### Dataset entries
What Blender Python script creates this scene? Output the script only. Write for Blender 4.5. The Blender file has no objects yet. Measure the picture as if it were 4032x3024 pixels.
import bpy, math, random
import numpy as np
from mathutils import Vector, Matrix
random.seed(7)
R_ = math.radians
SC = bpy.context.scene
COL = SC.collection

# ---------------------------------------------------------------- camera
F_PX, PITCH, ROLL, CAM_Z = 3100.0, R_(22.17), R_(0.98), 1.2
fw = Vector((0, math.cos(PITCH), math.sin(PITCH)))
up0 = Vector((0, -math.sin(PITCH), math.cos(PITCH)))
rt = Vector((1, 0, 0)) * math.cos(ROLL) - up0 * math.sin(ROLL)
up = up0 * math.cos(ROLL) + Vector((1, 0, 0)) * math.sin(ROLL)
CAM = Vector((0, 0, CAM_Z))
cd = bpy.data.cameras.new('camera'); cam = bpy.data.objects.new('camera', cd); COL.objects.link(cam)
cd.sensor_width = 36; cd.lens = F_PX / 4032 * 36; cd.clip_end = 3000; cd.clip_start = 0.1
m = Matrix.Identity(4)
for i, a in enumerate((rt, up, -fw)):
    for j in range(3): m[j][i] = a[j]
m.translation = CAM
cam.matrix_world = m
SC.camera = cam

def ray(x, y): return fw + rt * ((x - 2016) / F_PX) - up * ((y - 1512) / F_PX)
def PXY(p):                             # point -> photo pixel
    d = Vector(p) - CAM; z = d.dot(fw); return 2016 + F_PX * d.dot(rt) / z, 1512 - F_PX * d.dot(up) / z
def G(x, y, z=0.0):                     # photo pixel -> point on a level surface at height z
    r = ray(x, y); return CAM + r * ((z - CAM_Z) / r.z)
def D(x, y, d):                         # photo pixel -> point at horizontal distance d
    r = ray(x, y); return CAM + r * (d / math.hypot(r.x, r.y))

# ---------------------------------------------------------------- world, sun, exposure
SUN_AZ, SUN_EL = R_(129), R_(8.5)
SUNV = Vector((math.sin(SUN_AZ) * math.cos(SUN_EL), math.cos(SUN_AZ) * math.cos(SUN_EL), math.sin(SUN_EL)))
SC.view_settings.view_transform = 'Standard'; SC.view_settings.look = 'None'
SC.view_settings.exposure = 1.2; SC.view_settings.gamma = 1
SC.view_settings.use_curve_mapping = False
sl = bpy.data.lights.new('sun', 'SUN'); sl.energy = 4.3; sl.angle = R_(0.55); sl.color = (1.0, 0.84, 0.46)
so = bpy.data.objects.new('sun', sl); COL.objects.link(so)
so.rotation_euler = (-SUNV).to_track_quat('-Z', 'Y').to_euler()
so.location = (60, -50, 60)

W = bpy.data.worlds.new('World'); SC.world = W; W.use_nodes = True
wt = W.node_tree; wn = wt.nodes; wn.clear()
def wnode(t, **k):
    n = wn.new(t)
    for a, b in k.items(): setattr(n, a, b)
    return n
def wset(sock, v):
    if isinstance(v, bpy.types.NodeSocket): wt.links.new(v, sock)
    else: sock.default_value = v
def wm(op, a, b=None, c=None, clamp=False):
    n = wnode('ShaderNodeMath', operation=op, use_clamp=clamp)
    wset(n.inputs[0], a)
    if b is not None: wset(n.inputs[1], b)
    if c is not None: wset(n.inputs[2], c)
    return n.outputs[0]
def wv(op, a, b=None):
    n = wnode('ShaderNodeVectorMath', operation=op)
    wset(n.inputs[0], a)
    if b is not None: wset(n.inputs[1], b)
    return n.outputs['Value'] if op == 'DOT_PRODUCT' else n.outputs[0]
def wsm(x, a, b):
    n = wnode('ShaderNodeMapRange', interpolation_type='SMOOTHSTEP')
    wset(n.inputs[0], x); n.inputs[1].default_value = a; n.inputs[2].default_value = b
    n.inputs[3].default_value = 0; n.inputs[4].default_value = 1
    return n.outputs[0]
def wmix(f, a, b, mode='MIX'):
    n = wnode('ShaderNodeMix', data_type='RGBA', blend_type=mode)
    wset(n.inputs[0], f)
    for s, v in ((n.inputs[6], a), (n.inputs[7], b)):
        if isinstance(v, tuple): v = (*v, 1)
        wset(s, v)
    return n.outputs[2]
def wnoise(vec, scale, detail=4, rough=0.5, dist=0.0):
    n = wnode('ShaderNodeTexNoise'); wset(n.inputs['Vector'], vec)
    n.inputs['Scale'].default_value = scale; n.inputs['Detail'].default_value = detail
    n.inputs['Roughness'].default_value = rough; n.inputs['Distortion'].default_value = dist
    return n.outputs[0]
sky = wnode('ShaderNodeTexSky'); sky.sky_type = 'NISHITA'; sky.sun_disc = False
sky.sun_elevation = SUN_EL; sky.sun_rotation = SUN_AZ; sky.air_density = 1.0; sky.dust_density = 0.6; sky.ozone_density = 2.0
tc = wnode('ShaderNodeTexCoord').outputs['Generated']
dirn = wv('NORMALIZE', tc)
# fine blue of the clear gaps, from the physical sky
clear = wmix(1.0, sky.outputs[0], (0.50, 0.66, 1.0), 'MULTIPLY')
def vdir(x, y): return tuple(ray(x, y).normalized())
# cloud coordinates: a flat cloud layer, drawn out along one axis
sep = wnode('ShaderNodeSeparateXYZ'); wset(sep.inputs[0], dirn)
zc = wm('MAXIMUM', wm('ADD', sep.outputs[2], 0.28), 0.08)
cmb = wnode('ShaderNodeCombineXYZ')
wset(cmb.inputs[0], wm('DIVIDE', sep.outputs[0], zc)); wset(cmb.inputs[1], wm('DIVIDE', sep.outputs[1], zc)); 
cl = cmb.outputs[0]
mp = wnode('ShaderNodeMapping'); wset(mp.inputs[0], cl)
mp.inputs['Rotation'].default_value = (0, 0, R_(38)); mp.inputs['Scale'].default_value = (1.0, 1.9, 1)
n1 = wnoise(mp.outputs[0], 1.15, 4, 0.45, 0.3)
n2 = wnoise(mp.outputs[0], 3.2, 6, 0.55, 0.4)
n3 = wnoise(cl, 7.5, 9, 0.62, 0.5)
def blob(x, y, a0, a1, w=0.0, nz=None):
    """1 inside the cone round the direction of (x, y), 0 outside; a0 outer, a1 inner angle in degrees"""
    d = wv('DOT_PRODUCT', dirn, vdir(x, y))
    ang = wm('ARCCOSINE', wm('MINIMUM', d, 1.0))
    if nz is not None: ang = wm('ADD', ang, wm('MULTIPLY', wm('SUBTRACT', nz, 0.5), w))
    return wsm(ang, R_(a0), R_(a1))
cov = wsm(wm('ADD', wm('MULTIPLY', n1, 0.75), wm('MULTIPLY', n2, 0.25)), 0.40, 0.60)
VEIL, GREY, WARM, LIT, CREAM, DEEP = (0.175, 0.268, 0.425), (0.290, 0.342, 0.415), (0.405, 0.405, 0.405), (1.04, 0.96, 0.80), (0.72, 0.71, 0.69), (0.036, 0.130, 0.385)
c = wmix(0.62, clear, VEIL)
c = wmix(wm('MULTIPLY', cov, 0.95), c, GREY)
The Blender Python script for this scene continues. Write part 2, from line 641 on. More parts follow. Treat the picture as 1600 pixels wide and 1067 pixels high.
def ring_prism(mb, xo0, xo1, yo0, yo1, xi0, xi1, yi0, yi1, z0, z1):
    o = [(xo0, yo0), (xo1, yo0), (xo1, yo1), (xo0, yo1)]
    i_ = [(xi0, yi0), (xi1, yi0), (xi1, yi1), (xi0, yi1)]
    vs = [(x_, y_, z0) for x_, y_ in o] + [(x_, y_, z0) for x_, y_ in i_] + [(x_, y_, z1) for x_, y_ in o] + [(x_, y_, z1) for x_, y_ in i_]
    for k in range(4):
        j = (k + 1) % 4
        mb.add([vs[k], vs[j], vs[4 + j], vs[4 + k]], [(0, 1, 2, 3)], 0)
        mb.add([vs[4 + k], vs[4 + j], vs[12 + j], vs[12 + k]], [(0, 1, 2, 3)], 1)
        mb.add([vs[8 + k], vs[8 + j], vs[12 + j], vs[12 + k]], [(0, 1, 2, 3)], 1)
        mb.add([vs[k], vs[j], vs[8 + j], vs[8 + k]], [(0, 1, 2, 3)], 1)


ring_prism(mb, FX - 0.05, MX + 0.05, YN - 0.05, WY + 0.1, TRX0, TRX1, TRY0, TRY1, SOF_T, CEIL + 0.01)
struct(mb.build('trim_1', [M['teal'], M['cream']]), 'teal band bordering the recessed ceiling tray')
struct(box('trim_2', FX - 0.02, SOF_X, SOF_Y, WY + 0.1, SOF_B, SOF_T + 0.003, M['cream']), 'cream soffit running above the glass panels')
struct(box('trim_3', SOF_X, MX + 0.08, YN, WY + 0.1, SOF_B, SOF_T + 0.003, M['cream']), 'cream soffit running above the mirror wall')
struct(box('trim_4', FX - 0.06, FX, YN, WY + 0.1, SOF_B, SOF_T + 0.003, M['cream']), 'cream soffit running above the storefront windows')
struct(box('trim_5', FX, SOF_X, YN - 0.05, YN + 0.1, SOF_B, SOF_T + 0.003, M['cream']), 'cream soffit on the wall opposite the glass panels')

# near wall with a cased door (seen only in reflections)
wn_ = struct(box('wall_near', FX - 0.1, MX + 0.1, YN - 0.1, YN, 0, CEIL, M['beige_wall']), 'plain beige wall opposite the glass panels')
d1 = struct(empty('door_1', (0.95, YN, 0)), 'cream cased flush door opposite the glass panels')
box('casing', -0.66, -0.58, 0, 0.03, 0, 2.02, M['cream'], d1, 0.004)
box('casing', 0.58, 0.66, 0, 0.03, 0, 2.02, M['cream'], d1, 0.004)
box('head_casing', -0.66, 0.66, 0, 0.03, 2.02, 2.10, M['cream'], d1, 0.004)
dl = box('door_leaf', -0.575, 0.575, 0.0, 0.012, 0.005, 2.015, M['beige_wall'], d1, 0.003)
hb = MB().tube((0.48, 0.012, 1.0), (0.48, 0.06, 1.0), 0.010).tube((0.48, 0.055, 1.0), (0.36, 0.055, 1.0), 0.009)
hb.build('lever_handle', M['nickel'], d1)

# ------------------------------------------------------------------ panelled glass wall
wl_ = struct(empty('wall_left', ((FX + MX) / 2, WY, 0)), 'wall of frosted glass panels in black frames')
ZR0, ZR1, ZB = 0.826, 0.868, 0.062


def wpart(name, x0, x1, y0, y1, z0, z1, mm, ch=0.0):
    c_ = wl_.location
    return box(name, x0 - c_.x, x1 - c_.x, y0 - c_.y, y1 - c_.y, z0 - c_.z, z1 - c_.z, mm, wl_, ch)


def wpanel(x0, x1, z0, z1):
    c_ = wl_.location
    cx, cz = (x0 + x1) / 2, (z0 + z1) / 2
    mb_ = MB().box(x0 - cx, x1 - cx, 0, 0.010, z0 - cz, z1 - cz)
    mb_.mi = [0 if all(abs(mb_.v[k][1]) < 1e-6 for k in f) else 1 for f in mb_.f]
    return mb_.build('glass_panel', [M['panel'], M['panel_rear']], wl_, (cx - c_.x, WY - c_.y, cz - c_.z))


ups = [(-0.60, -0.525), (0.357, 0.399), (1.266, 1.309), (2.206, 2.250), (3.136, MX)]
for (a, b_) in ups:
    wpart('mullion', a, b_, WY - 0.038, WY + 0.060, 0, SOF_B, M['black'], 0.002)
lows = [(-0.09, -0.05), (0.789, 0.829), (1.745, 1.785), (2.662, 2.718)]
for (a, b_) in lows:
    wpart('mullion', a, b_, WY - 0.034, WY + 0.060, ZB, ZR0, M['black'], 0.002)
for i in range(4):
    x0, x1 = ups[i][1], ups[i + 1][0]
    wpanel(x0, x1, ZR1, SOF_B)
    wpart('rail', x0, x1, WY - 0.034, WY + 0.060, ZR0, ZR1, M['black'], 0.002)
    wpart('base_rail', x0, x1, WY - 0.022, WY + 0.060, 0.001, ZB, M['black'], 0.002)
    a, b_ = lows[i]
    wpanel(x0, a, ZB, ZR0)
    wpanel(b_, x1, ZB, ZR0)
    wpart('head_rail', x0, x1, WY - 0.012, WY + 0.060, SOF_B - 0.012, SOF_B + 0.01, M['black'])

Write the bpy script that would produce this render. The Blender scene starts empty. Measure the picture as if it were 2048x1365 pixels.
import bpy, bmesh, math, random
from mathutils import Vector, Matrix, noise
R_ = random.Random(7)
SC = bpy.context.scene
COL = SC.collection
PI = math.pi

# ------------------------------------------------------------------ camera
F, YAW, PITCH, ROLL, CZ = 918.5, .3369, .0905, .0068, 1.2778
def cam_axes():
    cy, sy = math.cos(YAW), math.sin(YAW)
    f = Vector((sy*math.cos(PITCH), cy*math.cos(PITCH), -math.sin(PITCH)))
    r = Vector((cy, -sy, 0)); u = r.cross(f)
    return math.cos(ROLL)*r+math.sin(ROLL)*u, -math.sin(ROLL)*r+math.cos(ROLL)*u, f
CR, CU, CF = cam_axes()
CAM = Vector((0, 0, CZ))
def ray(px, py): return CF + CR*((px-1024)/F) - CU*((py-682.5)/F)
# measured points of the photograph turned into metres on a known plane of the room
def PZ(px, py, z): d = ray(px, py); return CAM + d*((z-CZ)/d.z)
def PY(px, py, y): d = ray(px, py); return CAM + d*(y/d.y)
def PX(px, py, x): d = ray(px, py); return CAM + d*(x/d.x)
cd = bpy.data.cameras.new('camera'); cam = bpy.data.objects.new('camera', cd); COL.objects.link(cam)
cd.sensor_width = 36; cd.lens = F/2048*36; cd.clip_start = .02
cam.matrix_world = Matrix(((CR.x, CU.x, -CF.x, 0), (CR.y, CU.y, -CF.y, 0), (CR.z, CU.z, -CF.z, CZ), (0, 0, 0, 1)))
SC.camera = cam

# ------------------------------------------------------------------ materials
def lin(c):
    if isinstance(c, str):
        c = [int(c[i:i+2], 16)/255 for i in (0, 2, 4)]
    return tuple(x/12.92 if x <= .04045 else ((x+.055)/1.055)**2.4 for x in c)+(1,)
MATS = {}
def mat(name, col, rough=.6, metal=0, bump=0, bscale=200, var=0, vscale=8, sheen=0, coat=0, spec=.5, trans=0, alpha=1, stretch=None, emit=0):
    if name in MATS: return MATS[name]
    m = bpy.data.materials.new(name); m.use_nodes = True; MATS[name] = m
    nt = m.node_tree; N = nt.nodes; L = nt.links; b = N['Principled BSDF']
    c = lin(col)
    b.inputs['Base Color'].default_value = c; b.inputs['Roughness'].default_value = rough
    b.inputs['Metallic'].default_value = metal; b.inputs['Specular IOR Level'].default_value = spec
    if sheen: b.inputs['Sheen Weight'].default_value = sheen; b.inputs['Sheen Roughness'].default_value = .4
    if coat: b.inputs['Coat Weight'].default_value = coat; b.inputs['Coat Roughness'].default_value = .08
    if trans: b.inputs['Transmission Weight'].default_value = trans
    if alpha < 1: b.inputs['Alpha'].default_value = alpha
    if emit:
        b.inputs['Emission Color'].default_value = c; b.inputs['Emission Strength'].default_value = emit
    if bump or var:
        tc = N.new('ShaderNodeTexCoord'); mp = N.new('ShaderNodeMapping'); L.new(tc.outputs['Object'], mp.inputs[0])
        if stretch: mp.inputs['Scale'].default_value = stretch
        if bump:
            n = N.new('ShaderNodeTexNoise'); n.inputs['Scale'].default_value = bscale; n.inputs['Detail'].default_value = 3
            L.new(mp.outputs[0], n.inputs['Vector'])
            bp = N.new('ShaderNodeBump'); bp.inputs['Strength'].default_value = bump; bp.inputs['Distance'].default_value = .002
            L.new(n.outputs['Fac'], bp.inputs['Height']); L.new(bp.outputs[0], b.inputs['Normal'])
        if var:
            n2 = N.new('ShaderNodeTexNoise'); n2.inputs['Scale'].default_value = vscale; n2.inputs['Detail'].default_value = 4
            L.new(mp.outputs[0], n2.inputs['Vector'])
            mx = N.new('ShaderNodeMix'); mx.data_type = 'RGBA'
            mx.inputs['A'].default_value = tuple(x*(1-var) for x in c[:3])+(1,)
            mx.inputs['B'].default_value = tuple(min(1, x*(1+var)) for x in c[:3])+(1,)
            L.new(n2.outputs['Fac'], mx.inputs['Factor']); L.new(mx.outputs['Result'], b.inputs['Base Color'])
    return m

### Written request
Write down exactly the span of lines above from the one containing "The Blender Python" to the one containing "mb.add([vs[k], vs[j], vs[8", both ends included.

### The reply
The Blender Python script for this scene continues. Write part 2, from line 641 on. More parts follow. Treat the picture as 1600 pixels wide and 1067 pixels high.
def ring_prism(mb, xo0, xo1, yo0, yo1, xi0, xi1, yi0, yi1, z0, z1):
    o = [(xo0, yo0), (xo1, yo0), (xo1, yo1), (xo0, yo1)]
    i_ = [(xi0, yi0), (xi1, yi0), (xi1, yi1), (xi0, yi1)]
    vs = [(x_, y_, z0) for x_, y_ in o] + [(x_, y_, z0) for x_, y_ in i_] + [(x_, y_, z1) for x_, y_ in o] + [(x_, y_, z1) for x_, y_ in i_]
    for k in range(4):
        j = (k + 1) % 4
        mb.add([vs[k], vs[j], vs[4 + j], vs[4 + k]], [(0, 1, 2, 3)], 0)
        mb.add([vs[4 + k], vs[4 + j], vs[12 + j], vs[12 + k]], [(0, 1, 2, 3)], 1)
        mb.add([vs[8 + k], vs[8 + j], vs[12 + j], vs[12 + k]], [(0, 1, 2, 3)], 1)
        mb.add([vs[k], vs[j], vs[8 + j], vs[8 + k]], [(0, 1, 2, 3)], 1)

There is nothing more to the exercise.